Amin Adam says cedi gains are unsustainable

Amin Adam has criticized the government’s handling of the cedi, arguing that billions of dollars pumped into the forex market have produced only weak and temporary gains.
Addressing the press on Friday, November 14, the former Finance Minister welcomed the Bank of Ghana’s renewed commitment to intervene “in a measured and transparent manner,” calling it the responsible path the economy needs.
According to him, the scale of interventions should have yielded a far stronger currency than what the market is currently showing.
“With the significant billions of dollars of interventions, we expected the rate to be at GH₵8 to a dollar. The market’s muted response reveals a sophisticated understanding that currency strength cannot be purchased; it must be earned through sound economic fundamentals.”
Dr. Adam also revealed that during the NPP administration, the IMF had imposed limits on how much the Bank of Ghana could inject into the forex market.
“During the NPP administration, the IMF restricted the Bank of Ghana from intervening heavily in the forex market. The intervention budget was fixed at US$80 million per month, despite international reserves exceeding the IMF target. By the end of 2024, reserves stood at almost US$9 billion.”
He argued that the current government has drawn heavily on those reserves, yet the cedi’s performance has not significantly improved.

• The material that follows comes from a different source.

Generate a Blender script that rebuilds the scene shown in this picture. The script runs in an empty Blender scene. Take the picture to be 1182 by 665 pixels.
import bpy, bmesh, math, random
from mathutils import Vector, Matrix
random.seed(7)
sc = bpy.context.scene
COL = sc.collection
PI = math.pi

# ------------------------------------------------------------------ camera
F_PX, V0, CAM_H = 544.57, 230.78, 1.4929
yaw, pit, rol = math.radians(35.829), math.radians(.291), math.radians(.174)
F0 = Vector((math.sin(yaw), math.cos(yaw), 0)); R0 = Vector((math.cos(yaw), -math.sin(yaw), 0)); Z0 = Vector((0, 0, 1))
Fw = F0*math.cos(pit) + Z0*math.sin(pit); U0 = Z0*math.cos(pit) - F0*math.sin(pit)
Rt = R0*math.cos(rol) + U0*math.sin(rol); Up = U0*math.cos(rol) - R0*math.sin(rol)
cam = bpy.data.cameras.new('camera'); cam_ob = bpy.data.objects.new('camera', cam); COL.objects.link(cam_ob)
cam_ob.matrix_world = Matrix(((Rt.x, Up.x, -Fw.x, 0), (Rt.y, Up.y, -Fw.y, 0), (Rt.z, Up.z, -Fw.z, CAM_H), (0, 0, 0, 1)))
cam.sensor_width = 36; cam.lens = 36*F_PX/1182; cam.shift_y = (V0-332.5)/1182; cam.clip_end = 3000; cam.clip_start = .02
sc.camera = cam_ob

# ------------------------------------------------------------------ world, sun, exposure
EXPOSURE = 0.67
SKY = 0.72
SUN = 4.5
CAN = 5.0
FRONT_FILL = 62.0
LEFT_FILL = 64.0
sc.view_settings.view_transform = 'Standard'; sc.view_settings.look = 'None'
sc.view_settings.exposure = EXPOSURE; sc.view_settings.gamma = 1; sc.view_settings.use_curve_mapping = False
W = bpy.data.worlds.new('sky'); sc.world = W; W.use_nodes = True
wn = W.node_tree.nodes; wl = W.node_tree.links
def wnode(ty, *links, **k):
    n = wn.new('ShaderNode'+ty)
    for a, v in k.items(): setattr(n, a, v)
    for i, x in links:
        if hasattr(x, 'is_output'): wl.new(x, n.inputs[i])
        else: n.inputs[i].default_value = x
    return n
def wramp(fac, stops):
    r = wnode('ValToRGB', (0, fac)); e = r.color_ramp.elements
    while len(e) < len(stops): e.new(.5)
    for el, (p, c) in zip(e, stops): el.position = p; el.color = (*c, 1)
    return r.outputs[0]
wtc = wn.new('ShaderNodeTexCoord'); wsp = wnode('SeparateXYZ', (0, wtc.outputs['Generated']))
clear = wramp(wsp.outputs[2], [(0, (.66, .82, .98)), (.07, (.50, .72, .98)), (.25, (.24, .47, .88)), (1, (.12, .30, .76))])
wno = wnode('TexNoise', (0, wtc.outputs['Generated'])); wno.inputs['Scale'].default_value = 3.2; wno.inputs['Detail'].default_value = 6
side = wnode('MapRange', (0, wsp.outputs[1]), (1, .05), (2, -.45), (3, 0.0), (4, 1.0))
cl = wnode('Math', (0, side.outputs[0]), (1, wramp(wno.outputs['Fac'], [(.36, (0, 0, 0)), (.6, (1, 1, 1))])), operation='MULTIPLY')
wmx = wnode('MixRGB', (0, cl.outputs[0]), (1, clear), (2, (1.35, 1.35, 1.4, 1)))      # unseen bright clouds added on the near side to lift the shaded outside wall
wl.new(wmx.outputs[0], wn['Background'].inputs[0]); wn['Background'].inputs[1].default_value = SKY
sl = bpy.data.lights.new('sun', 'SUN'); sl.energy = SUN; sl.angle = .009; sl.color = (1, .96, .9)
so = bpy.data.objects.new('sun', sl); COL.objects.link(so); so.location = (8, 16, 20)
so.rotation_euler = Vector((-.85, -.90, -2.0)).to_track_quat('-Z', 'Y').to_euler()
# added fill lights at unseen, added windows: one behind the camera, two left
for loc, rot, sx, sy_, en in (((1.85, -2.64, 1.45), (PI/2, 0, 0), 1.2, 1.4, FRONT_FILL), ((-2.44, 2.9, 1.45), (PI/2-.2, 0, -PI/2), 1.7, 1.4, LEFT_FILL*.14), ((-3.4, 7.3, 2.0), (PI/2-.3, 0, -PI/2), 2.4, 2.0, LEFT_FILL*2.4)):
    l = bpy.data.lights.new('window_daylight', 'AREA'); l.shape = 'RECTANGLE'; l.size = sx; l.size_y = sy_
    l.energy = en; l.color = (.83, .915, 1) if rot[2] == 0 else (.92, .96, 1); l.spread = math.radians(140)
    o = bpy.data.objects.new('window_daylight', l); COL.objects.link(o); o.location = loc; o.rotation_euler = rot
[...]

“The new Bank of Ghana management and the government began injecting massive sums of forex into the market from reserves they inherited. The performance of the cedi is therefore not by any magic or policy intervention; it is due to the hard work under the NPP administration.”
Despite these efforts, he believes the results are underwhelming and unsustainable.
“Despite these burdensome interventions, the gains remain disappointingly modest and fundamentally unsustainable.”
Taking aim at government communication, he cautioned against what he described as misleading narratives.
“Merely repeating an untruth does not make it the truth.”
He concluded by warning that the current path will not deliver lasting stability.
“These resources have been squandered on temporary cosmetic improvements that will inevitably reverse once intervention capacity is exhausted.”